Here's the thing: I know that most of the people reading this blog are avid readers of Jane Austen, the Bronte sisters, Wilkie Collins, Charles Dickens, and other fine literary friends, and that you, like me, enjoy travelling to the places depicted in our favorite books if at all possible, for the thrill of recognition, of association, of being where it happened -- even if "it" only happened in a book.

You want the thrill of recognition? How about recognizing oneself in paragraphs like this one:

"The rage to construct images of the past, no matter how unstable the basis for such images, was not confined to the Georgian. As a means of structuring and interpreting one's experience of architecture, imaginative reconstruction was to become a cliche.

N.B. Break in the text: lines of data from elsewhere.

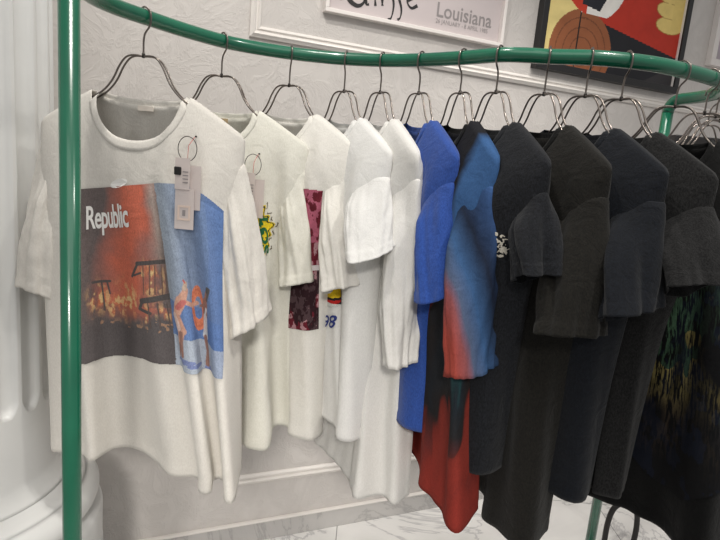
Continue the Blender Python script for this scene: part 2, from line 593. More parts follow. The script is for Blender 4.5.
def abstract_paint(X, Y):
    # X 0..1 over .803 m, Y 0..1 over .66 m
    x = X * aw; y = Y * ah
    rgb = np.ones(X.shape + (3,)) * S(228, 208, 140)
    rgb = put(rgb, (x > .21) * 1.0, S(184, 56, 42))
    rgb = put(rgb, (x > .19) & (y < .19 - .12 * (x - .2)) if False else ((x > .17) & (y < .235 - .16 * (x - .17))) * 1.0, S(40, 40, 44))
    rgb = put(rgb, inpoly(x, y, [(.60, 0), (.803, 0), (.803, .10), (.72, .06)]) * 1.0, S(58, 56, 58))
    d = np.hypot(x - .215, (y - .075) * 1.0)
    rgb = put(rgb, (d < .175) * 1.0, S(150, 92, 62))
    for k in (.06, .1, .14):
        rgb = put(rgb, (abs(d - k) < .0025) * .6, S(90, 56, 40))
    rgb = put(rgb, (abs(x - .19) < .004) & (y < .3) if False else ((abs(x - .19) < .004) & (y < .30)) * 1.0, S(50, 40, 36))
    d2 = np.hypot(x - .24, y - .40)
    rgb = put(rgb, ((d2 < .19) & (x > .19) & (y > .235)) * 1.0, S(236, 232, 226))
    rgb = put(rgb, ((d2 < .17) & (x < .215)) * 1.0, S(200, 66, 48))
    rgb = put(rgb, inpoly(x, y, [(.19, .27), (.29, .255), (.33, .33), (.19, .35)]) * 1.0, S(44, 46, 52))
    rgb = put(rgb, (((x - .52) / .12) ** 2 + ((y - .58) / .1) ** 2 < 1) * 1.0, S(60, 100, 130))
    for (cx, cy) in ((.72, .27), (.71, .335), (.70, .40), (.69, .46)):
        rgb = put(rgb, ((((x - cx) / .085) ** 2 + ((y - cy) / .037) ** 2) < 1) * 1.0, S(226, 200, 124))
        rgb = put(rgb, (abs(np.hypot((x - cx) / .085, (y - cy) / .037) - 1) < .05) * .6, S(160, 120, 60))
    rgb = put(rgb, ((x > .73) & (y > .25)) * 1.0, S(222, 196, 120))
    n = vnoise(X, Y, 14, 9, 4)
    return rgb * (.86 + .28 * n)[..., None], np.ones(X.shape, bool)


painted_grid('canvas', 200, 160, lambda x, y: (.025 + x * (aw - .05), -.016, .025 + y * (ah - .05)), abstract_paint, M_poster, pn)
frame_box('frame', pn, 0, aw, 0, ah, .028, .034, M_frameblk)
frame_box('inner_frame', pn, .024, aw - .024, .024, ah - .024, .006, .026, M_framewht, .005)
m = MB(); m.box(.01, aw - .01, -.014, 0, .01, ah - .01); m.build('backing_board', M_frameblk, pn)

f3 = wall_empty('framed_picture', 2.008, 2.05, label='pale mauve picture in a thin white frame at the top right corner', cat='picture')
frame_box('frame', f3, 0, .6, 0, .5, .03, .03, M_framewht)


def mauve(X, Y):
    n = vnoise(X, Y, 5, 4)
    rgb = S(176, 166, 172) * (.95 + .1 * n)[..., None]
    rgb = put(rgb, ((X > .10) & (Y > .28)) * 1.0, S(150, 128, 150))
    return rgb, np.ones(X.shape, bool)


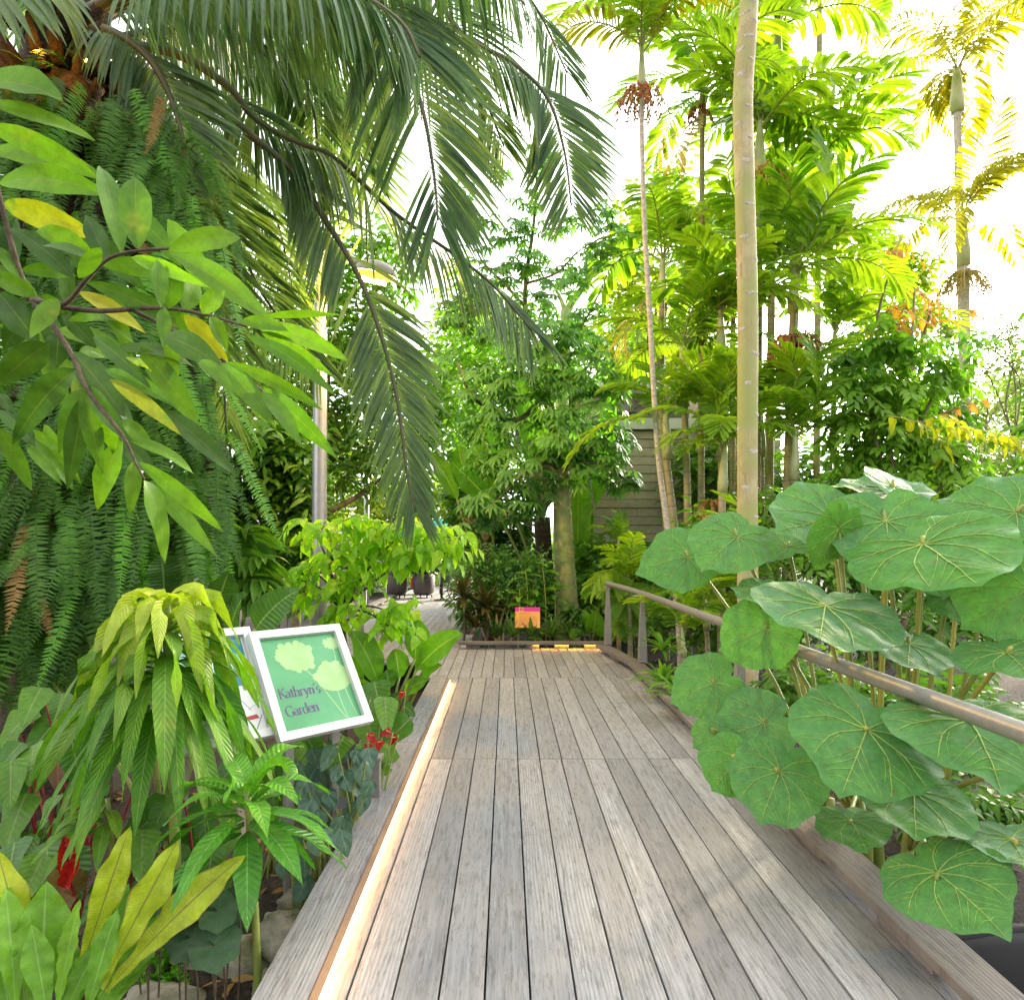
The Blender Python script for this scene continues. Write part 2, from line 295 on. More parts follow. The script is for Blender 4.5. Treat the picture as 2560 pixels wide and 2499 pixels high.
M['round']=leafmat(warm=False,name='round_leaf',a=(.082,.205,.082),b=(.085,.25,.036),tr=.26,rough=.5,ns=3.,blotch=(.20,.15,.05),bl=(.69,.74),bump=.5,spec=.3,gain=(1.9,2.0,.6))
M['rvein']=leafmat('leaf_vein',(.34,.46,.20),(.42,.52,.26),.3,.4,ns=3.)
M['heart']=leafmat('heart_leaf',(.050,.15,.030),(.13,.27,.05),.3,.3,nv=9,vs=.07,bump=.22,mid=(.22,.28,.10),ns=4.,slope=.45)
M['bronze']=leafmat('bronze_leaf',(.13,.055,.02),(.16,.14,.035),.35,.3,nv=9,vs=.06,bump=.2,mid=(.3,.08,.05),ns=4.)
M['scarlet']=leafmat('scarlet_spathe',(.40,.010,.018),(.50,.02,.03),.25,.16,nv=7,vs=.2,mid=(.38,.01,.01),ns=6.)
M['blue']=leafmat(warm=False,name='blue_green_leaf',a=(.050,.110,.075),b=(.10,.175,.12),tr=.22,rough=.28,nv=2,vs=.25,mid=(.16,.26,.16),ns=5.,slope=1.2)
M['begonia']=leafmat(warm=False,name='dark_round_leaf',a=(.034,.072,.036),b=(.062,.115,.055),tr=.2,rough=.4,ns=9.,mid=(.05,.1,.05))
M['crisp']=leafmat('crisped_fern',(.07,.26,.02),(.16,.40,.04),.4,.35,ns=9.)
M['lime']=leafmat('lime_leaf',(.24,.52,.03),(.42,.66,.06),.5,.36,nv=9,vs=.12,mid=(.38,.5,.1),ns=3.,gain=(1.7,2.0,.5),edge=(.42,.34,.05))
M['paddle']=leafmat('paddle_leaf',(.075,.24,.03),(.20,.40,.04),.5,.3,nv=34,vs=.08,mid=(.34,.45,.13),ns=2.,slope=.12,bump=.4,gain=(1.7,2.0,.5))
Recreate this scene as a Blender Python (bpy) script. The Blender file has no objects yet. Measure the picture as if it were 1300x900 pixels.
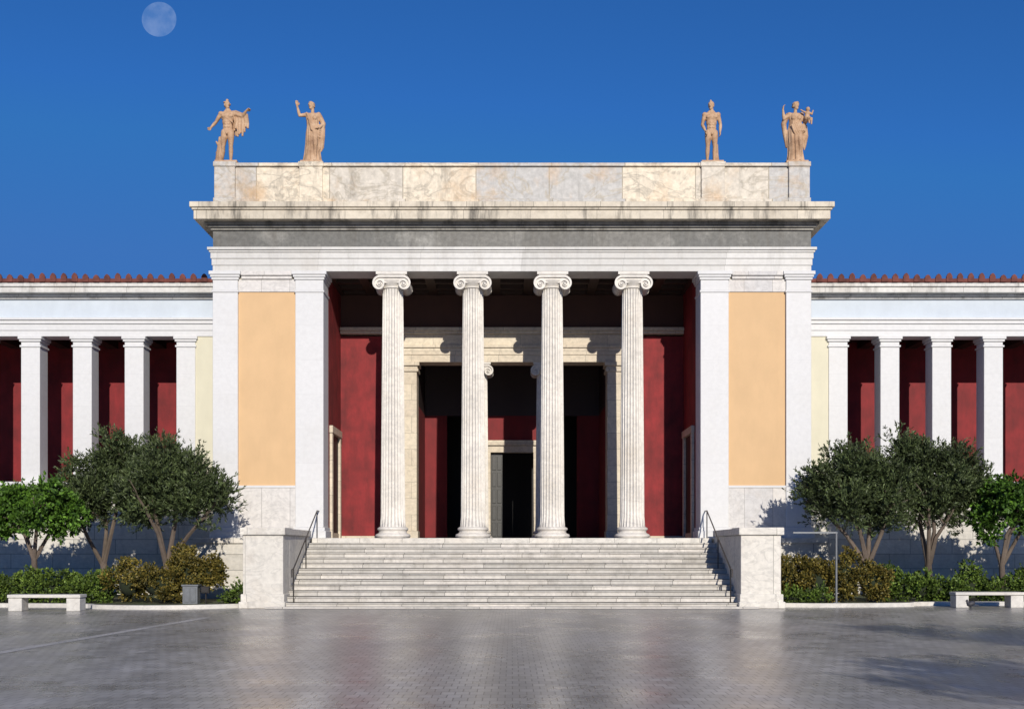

It survived well into the twentieth century, and has recently achieved a new respectability... But in the nineteenth century, the concept of Romantic association, the notion of responding to architecture and art not on its own terms, but by reference to something outside itself, was to grow beyond imaginary figures from the past like the Abbot of Tynemouth Priory, beyond historical personalities such as the doomed Mary Queen of Scots, to take in the enormous impact of literature on the popular imagination." (TPT, p. 125)

I mean, it's never fun to discover that your main passion is all part of a centuries-old social construct, but hell, it's not altogether surprising either.

I loved this book to death and I am going right out to find more by this guy who lives near Bath with his partner and his cats and who used to advise The National Trust and who is at this moment, according to his most recent Twitter status update, lecturing on the houses of Robert Adam to an audience on the Queen Mary II.

And people wonder why I love Twitter as much as I do.

Tinniswood, Adrian (1999). The Polite Tourist: Four Centuries of Country House Visiting. The National Trust, Harry N. Abrams, Inc., Publishers: New York.